▶ [RECORDED DATA]:
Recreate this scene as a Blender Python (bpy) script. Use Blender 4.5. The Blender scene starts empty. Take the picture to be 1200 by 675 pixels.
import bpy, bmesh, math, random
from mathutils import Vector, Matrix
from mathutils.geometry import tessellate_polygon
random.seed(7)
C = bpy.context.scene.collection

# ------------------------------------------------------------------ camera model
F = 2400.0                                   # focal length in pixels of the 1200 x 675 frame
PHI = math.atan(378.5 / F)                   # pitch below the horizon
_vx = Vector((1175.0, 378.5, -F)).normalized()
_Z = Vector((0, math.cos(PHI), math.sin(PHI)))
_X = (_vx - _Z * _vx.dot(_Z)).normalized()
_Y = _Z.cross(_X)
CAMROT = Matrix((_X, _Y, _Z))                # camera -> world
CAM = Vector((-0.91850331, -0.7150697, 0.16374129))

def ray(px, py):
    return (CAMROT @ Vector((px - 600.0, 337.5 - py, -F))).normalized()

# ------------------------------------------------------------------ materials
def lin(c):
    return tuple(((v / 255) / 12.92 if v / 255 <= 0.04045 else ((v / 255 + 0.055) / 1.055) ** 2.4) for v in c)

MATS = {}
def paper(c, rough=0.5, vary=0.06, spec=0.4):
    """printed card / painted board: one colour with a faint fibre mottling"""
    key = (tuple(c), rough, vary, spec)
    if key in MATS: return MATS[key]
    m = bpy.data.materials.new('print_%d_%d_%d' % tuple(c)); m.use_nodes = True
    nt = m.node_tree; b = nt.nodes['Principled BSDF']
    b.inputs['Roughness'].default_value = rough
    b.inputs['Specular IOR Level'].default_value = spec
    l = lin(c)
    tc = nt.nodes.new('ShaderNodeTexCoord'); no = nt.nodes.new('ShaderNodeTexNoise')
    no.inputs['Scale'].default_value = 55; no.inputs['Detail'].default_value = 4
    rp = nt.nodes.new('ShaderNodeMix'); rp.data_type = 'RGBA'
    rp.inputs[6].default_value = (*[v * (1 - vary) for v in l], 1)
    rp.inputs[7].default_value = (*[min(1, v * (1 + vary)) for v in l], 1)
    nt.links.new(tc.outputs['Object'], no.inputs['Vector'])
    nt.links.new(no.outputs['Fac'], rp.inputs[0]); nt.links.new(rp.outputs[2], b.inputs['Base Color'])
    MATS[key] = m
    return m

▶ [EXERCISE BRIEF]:
Beginning at the top of the data, extract each line through the line containing "C = bpy.context.scene.collection" and return those lines exactly, with nothing added.

▶ [RIGHT ANSWER]:
Recreate this scene as a Blender Python (bpy) script. Use Blender 4.5. The Blender scene starts empty. Take the picture to be 1200 by 675 pixels.
import bpy, bmesh, math, random
from mathutils import Vector, Matrix
from mathutils.geometry import tessellate_polygon
random.seed(7)
C = bpy.context.scene.collection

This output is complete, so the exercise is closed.